Bir dijital platformda yayınlanan popçu Edis’in belgeselini görmüşünüzdür. Ya da artık duymuşunuzdur. Çocuk belgeseli yaptığına yapacağına pişman oldu. “Tarkan bunu neden düşünemedi acaba da kendine belgesel çektirmedi?”, “Menajer goygoyundan belgesel yapmışlar”, “Zamanlaması yanlış” gibi eleştiriler geldi. Ben filmi bir kurguymuş gibi düşünerek keyifle izledim. Konser görüntüleri, çekimler falan güzeldi. Ama anlatılanlara inandım mı? Tartışılır.
Bu belgesel, Edis’in fanatikleri, ekibi ve ailesi için hatıra filmi olarak çekilmiş. Gerçek bir Edis belgeselinde, 6 yıllık profesyonel müzik kariyerine sahip bir yıldızı baştan sona, yeni çalışmaya başladığı bir menajer anlatmazdı herhalde. Edis’i sevdiren en önemli şey mütevazılığıdır. Ama çıkıp “Ben şöyleyim, böyleyim” demesi, ekibinin onu başka gezegenden gelmiş bir süperstar gibi sunmaya çalışması Edis’in kendisine çok şey kazandıran imajına zarar vermekten başka bir işe yaramıyor.
SİSTEMİ YENEN POPÇU!
Edis, kendisini kelepçe sözleşmeyle bağlayan Soner Sarıkabadayı’dan isim vermeden bahsederken sistemin ne kadar kötü ve sömürücü olduğunu anlatıyor. Herhalde sistemin en büyük tekellerinden olan bir şirketle anlaşma yaptıktan sonra ‘Edis’ olduğu gerçeğini önemsemeyeceğimiz düşünülüyor.

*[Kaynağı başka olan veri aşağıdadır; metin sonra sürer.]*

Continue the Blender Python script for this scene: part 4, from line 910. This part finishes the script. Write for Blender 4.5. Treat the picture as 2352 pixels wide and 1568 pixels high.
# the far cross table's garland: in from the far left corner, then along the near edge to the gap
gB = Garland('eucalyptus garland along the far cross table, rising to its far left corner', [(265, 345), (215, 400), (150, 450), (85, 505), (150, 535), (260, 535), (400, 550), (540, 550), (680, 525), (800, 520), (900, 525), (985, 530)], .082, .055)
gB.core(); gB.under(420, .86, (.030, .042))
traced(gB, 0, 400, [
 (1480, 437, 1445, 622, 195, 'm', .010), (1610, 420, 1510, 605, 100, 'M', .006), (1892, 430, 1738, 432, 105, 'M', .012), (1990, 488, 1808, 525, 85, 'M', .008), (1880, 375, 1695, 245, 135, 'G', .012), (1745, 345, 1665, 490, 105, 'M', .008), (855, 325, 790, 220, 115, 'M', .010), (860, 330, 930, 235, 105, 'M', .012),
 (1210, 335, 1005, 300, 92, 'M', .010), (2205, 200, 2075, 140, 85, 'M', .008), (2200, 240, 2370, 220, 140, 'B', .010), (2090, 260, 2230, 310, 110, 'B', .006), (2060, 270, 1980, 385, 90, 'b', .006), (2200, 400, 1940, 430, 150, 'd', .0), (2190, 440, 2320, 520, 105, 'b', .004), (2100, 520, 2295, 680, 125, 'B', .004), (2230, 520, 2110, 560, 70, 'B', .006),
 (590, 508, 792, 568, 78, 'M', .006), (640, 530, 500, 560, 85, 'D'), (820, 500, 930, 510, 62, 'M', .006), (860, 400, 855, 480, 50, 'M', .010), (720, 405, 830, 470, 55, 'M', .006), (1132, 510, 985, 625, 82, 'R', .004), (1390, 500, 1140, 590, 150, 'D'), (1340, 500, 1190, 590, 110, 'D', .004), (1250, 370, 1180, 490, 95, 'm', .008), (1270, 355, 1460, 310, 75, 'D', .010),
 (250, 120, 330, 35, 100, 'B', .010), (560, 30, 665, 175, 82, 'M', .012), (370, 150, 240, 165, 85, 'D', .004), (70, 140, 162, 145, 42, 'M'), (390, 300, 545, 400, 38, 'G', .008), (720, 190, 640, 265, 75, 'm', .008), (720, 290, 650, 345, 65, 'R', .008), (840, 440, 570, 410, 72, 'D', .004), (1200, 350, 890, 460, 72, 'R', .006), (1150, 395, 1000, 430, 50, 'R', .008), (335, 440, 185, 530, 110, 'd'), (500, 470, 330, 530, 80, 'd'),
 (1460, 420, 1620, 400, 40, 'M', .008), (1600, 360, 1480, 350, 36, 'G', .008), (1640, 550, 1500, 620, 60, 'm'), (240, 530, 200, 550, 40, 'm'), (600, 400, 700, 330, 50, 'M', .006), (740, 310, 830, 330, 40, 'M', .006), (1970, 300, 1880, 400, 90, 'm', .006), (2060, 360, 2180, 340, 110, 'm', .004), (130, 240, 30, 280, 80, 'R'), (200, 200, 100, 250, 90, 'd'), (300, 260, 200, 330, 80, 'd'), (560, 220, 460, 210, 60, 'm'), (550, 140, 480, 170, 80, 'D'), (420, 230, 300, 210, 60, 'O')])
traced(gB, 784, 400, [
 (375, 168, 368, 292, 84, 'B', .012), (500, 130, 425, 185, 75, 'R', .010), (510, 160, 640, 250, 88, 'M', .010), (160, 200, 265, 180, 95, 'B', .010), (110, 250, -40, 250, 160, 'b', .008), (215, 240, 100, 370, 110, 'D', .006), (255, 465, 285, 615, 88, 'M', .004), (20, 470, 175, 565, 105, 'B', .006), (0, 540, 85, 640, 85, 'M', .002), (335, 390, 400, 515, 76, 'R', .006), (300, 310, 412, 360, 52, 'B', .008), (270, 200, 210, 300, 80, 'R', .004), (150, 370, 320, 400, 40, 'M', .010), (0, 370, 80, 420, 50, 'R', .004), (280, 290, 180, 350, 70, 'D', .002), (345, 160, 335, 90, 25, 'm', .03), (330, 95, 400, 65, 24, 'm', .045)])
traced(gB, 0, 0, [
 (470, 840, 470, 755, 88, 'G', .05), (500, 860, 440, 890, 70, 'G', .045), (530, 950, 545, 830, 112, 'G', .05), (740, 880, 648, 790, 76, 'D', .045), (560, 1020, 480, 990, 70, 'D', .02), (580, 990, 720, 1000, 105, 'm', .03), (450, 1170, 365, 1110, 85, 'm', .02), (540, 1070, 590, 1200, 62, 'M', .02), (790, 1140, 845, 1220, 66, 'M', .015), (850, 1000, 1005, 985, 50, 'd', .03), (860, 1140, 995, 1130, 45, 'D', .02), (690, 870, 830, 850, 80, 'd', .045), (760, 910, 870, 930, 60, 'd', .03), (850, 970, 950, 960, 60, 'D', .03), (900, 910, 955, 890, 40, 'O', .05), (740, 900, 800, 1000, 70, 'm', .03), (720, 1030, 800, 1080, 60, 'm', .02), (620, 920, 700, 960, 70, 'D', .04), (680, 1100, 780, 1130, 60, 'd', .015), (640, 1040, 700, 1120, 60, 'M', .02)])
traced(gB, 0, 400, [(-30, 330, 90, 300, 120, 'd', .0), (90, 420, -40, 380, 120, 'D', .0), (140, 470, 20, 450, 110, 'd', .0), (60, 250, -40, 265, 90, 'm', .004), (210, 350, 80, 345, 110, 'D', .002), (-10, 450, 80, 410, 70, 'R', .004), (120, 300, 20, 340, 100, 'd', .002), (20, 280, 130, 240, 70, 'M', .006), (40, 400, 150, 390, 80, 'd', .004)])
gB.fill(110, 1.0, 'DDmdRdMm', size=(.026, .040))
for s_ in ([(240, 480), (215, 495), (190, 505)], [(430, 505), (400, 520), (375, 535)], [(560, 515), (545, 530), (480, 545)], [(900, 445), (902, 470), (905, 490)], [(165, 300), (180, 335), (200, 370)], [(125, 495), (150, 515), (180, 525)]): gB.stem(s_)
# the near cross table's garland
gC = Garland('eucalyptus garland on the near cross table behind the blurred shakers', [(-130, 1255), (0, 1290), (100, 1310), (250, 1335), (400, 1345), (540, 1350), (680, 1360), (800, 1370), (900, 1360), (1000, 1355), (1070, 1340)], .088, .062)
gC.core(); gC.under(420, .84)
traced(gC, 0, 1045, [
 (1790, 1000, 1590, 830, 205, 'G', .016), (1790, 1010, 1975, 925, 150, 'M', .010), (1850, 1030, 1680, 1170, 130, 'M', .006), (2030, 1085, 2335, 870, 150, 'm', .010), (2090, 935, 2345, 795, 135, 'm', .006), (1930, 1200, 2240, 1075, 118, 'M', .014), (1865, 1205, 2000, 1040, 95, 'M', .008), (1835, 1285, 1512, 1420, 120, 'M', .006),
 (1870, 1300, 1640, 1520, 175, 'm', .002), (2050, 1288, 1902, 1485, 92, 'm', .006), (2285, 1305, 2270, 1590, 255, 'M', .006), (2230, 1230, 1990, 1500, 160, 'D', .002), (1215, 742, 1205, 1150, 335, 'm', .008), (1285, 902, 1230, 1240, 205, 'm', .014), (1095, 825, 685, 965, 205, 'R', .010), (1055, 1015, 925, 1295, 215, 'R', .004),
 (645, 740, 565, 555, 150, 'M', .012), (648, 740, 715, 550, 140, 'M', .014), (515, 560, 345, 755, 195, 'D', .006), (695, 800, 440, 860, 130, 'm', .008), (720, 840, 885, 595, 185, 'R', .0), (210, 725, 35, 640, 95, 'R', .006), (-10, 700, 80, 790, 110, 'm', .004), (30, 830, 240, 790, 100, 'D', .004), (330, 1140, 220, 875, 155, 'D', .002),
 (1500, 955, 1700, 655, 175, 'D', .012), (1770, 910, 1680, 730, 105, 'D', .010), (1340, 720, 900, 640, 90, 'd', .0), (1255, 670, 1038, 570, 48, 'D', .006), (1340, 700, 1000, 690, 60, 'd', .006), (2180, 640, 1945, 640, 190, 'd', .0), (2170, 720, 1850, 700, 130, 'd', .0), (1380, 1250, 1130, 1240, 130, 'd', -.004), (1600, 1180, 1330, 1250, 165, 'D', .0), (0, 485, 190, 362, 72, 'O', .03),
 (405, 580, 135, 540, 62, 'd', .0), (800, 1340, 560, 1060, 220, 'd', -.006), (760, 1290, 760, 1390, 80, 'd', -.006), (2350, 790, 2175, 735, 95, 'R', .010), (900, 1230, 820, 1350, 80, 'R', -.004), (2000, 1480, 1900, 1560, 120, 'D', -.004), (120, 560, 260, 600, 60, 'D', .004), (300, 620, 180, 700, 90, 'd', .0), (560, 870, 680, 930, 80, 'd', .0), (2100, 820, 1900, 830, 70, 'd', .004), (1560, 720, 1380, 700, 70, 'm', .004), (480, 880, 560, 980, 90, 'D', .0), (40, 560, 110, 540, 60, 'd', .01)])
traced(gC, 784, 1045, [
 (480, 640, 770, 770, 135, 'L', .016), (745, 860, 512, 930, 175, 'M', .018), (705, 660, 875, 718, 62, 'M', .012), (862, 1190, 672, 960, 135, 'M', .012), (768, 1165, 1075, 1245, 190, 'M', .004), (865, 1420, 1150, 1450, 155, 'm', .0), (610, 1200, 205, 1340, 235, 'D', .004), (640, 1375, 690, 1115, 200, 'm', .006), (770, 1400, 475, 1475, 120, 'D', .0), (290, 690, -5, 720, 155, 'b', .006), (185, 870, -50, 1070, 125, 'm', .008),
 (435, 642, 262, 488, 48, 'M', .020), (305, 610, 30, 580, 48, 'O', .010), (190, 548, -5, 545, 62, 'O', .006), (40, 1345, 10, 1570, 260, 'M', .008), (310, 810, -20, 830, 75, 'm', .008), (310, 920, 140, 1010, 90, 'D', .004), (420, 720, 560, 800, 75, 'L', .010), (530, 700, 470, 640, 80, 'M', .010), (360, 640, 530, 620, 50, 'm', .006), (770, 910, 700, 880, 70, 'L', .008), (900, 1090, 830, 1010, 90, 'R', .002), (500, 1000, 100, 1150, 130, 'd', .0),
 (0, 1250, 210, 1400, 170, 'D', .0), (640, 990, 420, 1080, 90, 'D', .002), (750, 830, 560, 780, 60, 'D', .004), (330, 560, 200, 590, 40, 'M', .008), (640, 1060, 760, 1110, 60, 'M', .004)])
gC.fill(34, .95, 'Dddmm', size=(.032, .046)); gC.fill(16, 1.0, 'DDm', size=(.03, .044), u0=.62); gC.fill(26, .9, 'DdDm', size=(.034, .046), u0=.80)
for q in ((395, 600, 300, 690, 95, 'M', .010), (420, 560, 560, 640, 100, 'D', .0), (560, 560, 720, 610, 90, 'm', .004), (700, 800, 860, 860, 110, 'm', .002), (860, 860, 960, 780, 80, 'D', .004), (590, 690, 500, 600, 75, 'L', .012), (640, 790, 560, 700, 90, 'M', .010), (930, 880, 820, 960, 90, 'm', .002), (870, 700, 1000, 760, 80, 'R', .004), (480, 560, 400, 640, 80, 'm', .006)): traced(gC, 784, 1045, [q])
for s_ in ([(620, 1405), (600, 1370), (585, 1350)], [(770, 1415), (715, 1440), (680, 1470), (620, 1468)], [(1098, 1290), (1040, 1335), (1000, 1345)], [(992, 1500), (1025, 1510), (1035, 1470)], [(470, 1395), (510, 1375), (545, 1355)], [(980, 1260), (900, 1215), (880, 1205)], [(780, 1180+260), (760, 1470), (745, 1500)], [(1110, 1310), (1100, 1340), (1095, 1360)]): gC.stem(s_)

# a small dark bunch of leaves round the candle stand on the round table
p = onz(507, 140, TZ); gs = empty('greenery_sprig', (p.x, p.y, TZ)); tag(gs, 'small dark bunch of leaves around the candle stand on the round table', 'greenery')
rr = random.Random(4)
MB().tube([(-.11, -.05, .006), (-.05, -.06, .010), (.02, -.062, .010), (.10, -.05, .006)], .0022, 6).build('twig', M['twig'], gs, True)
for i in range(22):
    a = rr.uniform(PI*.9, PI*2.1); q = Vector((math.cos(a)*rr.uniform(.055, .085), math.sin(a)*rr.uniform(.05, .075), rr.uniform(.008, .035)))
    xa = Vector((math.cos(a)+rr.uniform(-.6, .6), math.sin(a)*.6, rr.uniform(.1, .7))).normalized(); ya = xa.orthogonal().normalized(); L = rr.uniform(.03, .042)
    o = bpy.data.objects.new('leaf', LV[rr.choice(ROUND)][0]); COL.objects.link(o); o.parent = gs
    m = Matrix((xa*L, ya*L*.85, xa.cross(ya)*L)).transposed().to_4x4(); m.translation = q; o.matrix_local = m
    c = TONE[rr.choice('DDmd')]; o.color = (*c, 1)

Belgeselin bize yutturmaya çalıştığı ‘sisteme karşı duran kahraman popçu Edis’ fikri izleyiciyle resmen dalga geçiyor. Başrolde Tolga Akış’ın olduğu ve aslında çok sevdiğimiz Edis’i bize Michael Jackson’mış gibi anlatmaya çalışan belgesel başta söylediğim gibi keyifli bir seyirlik. Ama gerçek olduğuna inanmamızı beklediklerini düşündüğümüzde tatsızlaşıyor.